• _WRITTEN PROBLEM_
Reproduce the data exactly.

** BEGIN INFORMATION PROVIDED **

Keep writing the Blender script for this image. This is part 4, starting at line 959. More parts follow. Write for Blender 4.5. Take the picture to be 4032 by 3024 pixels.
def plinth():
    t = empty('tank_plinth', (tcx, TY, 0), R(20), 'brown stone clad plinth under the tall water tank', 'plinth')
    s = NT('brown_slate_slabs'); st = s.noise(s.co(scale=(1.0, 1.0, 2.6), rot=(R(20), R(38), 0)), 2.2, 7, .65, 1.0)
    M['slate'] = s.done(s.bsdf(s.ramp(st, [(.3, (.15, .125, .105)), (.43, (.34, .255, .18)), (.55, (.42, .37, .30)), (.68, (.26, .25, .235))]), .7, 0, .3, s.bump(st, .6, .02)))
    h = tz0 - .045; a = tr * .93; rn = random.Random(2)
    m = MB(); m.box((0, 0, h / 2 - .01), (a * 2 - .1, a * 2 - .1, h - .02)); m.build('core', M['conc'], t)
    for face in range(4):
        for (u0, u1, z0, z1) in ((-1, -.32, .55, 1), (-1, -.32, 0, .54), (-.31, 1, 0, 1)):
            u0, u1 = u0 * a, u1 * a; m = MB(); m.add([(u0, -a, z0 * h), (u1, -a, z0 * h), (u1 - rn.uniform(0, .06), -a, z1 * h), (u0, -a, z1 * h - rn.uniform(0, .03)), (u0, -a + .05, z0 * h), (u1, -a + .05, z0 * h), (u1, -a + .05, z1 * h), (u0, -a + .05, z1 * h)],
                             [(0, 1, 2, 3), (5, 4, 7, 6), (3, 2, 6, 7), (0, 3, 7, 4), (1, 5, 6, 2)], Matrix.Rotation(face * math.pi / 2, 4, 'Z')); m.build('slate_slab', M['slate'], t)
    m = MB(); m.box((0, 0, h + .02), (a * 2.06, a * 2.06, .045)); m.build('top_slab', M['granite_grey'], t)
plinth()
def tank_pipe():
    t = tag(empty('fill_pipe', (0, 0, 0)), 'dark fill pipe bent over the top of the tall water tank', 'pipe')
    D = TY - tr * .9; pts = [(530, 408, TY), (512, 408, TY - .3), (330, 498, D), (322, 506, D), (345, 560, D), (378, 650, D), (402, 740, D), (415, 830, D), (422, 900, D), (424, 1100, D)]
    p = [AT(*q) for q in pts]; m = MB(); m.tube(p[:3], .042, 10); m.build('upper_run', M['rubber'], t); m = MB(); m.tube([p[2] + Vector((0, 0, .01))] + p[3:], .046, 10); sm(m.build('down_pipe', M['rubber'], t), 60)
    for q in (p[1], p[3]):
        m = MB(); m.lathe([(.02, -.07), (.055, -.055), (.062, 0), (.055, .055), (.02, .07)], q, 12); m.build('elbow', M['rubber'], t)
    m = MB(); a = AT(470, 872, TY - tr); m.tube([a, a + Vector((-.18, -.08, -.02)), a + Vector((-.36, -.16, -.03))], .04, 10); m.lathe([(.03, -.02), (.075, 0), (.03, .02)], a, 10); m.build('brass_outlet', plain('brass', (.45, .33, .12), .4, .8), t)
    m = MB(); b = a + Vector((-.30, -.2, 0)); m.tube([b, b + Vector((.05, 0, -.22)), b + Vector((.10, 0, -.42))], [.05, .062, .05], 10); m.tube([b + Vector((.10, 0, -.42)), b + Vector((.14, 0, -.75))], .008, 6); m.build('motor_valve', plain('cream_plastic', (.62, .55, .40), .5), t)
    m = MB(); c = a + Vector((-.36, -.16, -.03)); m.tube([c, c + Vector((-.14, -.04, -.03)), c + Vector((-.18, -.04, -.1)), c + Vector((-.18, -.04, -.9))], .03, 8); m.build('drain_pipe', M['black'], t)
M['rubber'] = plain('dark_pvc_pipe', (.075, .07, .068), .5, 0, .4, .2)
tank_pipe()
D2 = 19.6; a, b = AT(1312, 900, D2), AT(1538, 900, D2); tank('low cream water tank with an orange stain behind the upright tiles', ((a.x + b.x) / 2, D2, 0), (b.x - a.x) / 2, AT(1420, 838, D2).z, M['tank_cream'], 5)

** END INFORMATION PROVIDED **

• _TASK RESPONSE_
Keep writing the Blender script for this image. This is part 4, starting at line 959. More parts follow. Write for Blender 4.5. Take the picture to be 4032 by 3024 pixels.
def plinth():
    t = empty('tank_plinth', (tcx, TY, 0), R(20), 'brown stone clad plinth under the tall water tank', 'plinth')
    s = NT('brown_slate_slabs'); st = s.noise(s.co(scale=(1.0, 1.0, 2.6), rot=(R(20), R(38), 0)), 2.2, 7, .65, 1.0)
    M['slate'] = s.done(s.bsdf(s.ramp(st, [(.3, (.15, .125, .105)), (.43, (.34, .255, .18)), (.55, (.42, .37, .30)), (.68, (.26, .25, .235))]), .7, 0, .3, s.bump(st, .6, .02)))
    h = tz0 - .045; a = tr * .93; rn = random.Random(2)
    m = MB(); m.box((0, 0, h / 2 - .01), (a * 2 - .1, a * 2 - .1, h - .02)); m.build('core', M['conc'], t)
    for face in range(4):
        for (u0, u1, z0, z1) in ((-1, -.32, .55, 1), (-1, -.32, 0, .54), (-.31, 1, 0, 1)):
            u0, u1 = u0 * a, u1 * a; m = MB(); m.add([(u0, -a, z0 * h), (u1, -a, z0 * h), (u1 - rn.uniform(0, .06), -a, z1 * h), (u0, -a, z1 * h - rn.uniform(0, .03)), (u0, -a + .05, z0 * h), (u1, -a + .05, z0 * h), (u1, -a + .05, z1 * h), (u0, -a + .05, z1 * h)],
                             [(0, 1, 2, 3), (5, 4, 7, 6), (3, 2, 6, 7), (0, 3, 7, 4), (1, 5, 6, 2)], Matrix.Rotation(face * math.pi / 2, 4, 'Z')); m.build('slate_slab', M['slate'], t)
    m = MB(); m.box((0, 0, h + .02), (a * 2.06, a * 2.06, .045)); m.build('top_slab', M['granite_grey'], t)
plinth()
def tank_pipe():
    t = tag(empty('fill_pipe', (0, 0, 0)), 'dark fill pipe bent over the top of the tall water tank', 'pipe')
    D = TY - tr * .9; pts = [(530, 408, TY), (512, 408, TY - .3), (330, 498, D), (322, 506, D), (345, 560, D), (378, 650, D), (402, 740, D), (415, 830, D), (422, 900, D), (424, 1100, D)]
    p = [AT(*q) for q in pts]; m = MB(); m.tube(p[:3], .042, 10); m.build('upper_run', M['rubber'], t); m = MB(); m.tube([p[2] + Vector((0, 0, .01))] + p[3:], .046, 10); sm(m.build('down_pipe', M['rubber'], t), 60)
    for q in (p[1], p[3]):
        m = MB(); m.lathe([(.02, -.07), (.055, -.055), (.062, 0), (.055, .055), (.02, .07)], q, 12); m.build('elbow', M['rubber'], t)
    m = MB(); a = AT(470, 872, TY - tr); m.tube([a, a + Vector((-.18, -.08, -.02)), a + Vector((-.36, -.16, -.03))], .04, 10); m.lathe([(.03, -.02), (.075, 0), (.03, .02)], a, 10); m.build('brass_outlet', plain('brass', (.45, .33, .12), .4, .8), t)
    m = MB(); b = a + Vector((-.30, -.2, 0)); m.tube([b, b + Vector((.05, 0, -.22)), b + Vector((.10, 0, -.42))], [.05, .062, .05], 10); m.tube([b + Vector((.10, 0, -.42)), b + Vector((.14, 0, -.75))], .008, 6); m.build('motor_valve', plain('cream_plastic', (.62, .55, .40), .5), t)
    m = MB(); c = a + Vector((-.36, -.16, -.03)); m.tube([c, c + Vector((-.14, -.04, -.03)), c + Vector((-.18, -.04, -.1)), c + Vector((-.18, -.04, -.9))], .03, 8); m.build('drain_pipe', M['black'], t)
M['rubber'] = plain('dark_pvc_pipe', (.075, .07, .068), .5, 0, .4, .2)
tank_pipe()
D2 = 19.6; a, b = AT(1312, 900, D2), AT(1538, 900, D2); tank('low cream water tank with an orange stain behind the upright tiles', ((a.x + b.x) / 2, D2, 0), (b.x - a.x) / 2, AT(1420, 838, D2).z, M['tank_cream'], 5)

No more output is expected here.